Michael Lamach
Analyst · Vertical Research.
Yes. And to be clear, Jeff, we've got all of the product now in the marketplace, both ducted -- ductless and applied and controls in the marketplace, so we're fully functional there. What will happen is, you'll get certain feature sets that are often specified by others into Tier 3, Tier 4 cities. You go out and you try to explain the value and the total cost of ownership around time and over time, we're pretty successful with that. But initially, you tend to find feature sets that carry lower margins than perhaps something you'd find in Beijing or Shanghai, typically. In fact, the product development going on now around the unitary space is to take the unitary product that we have and actually go the other way with that, which is higher efficiency unitary coming back into Tier 1, Tier 2 cities around that. And again, this is all in the Commercial space, not on the Residential space at all. So it's a very thoughtful strategy over time about putting manufacturing, product management, operations in place, product road teams, feet on the street, incrementally quite a few as a result of all this. And then excellent execution on the ground by the team there. To the point where you just don't forecast 40-plus-percent growth rates as you're doing your plans.
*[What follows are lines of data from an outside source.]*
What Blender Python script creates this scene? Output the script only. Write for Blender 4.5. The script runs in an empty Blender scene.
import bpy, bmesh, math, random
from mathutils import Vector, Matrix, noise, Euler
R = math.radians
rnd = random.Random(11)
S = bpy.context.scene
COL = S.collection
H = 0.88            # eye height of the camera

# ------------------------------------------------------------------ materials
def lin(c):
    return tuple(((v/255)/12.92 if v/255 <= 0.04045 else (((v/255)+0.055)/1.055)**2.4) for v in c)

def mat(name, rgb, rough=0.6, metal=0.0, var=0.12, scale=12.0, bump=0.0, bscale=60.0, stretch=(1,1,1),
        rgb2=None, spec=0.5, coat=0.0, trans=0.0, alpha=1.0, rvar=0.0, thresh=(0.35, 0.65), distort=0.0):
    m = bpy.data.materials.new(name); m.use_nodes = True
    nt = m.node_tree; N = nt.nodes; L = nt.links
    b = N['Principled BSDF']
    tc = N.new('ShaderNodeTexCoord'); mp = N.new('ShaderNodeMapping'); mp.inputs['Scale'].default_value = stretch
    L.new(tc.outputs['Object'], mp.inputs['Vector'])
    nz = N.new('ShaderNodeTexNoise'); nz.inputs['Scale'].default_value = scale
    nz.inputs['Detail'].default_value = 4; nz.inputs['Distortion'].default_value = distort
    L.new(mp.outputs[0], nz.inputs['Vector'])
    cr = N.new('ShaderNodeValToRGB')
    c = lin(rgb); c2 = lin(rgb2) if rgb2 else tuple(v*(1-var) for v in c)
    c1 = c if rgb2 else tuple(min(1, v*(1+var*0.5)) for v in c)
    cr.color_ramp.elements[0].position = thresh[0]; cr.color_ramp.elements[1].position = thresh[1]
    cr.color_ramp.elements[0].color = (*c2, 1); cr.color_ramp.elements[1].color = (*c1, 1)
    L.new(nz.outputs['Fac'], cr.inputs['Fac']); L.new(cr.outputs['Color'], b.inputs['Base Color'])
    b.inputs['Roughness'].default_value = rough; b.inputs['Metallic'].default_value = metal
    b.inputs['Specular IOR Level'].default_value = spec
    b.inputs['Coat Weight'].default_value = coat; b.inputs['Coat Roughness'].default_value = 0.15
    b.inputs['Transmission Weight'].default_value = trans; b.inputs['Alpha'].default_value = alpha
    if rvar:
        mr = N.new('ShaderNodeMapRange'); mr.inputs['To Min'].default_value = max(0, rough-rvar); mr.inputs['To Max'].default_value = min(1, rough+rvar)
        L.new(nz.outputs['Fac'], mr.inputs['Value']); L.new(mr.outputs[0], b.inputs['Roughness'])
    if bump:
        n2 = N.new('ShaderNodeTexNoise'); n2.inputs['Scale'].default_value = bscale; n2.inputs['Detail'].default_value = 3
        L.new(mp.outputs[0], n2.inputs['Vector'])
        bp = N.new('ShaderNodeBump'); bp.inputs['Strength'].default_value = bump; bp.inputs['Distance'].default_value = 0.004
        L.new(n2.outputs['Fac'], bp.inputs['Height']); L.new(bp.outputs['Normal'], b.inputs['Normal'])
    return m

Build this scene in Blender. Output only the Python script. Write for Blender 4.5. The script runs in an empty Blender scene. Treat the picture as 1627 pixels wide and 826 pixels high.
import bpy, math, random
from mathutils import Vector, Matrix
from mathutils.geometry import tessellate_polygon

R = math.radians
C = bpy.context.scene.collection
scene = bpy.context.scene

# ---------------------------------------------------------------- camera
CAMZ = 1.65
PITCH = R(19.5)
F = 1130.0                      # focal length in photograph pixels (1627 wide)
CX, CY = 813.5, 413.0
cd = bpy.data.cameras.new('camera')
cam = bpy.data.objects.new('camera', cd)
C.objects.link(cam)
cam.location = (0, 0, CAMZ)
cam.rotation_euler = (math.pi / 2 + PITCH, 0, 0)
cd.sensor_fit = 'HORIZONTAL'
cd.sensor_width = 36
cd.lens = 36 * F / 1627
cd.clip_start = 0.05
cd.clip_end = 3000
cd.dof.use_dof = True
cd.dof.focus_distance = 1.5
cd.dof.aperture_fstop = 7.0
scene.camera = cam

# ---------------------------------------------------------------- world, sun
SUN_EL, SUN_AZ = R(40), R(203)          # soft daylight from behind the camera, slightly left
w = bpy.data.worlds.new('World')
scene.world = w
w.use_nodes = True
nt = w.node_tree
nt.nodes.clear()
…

You set goals and objectives around those sorts of things, but you don't sort of plan those things. What the team has generated sort of -- they've been on top of even those stretch goals, which to me is really solid execution. In the long run, it's building out a strong base. And -- it's not changed that half of the world's chillers, the last 5 years have gone in China, half the world's chillers are going to go into China in the next 5 years, and it makes sense like it does everywhere for us to have a full unitary, applied, controls, service and digital footprint and for that to be direct on the Commercial side, and that's what we're doing.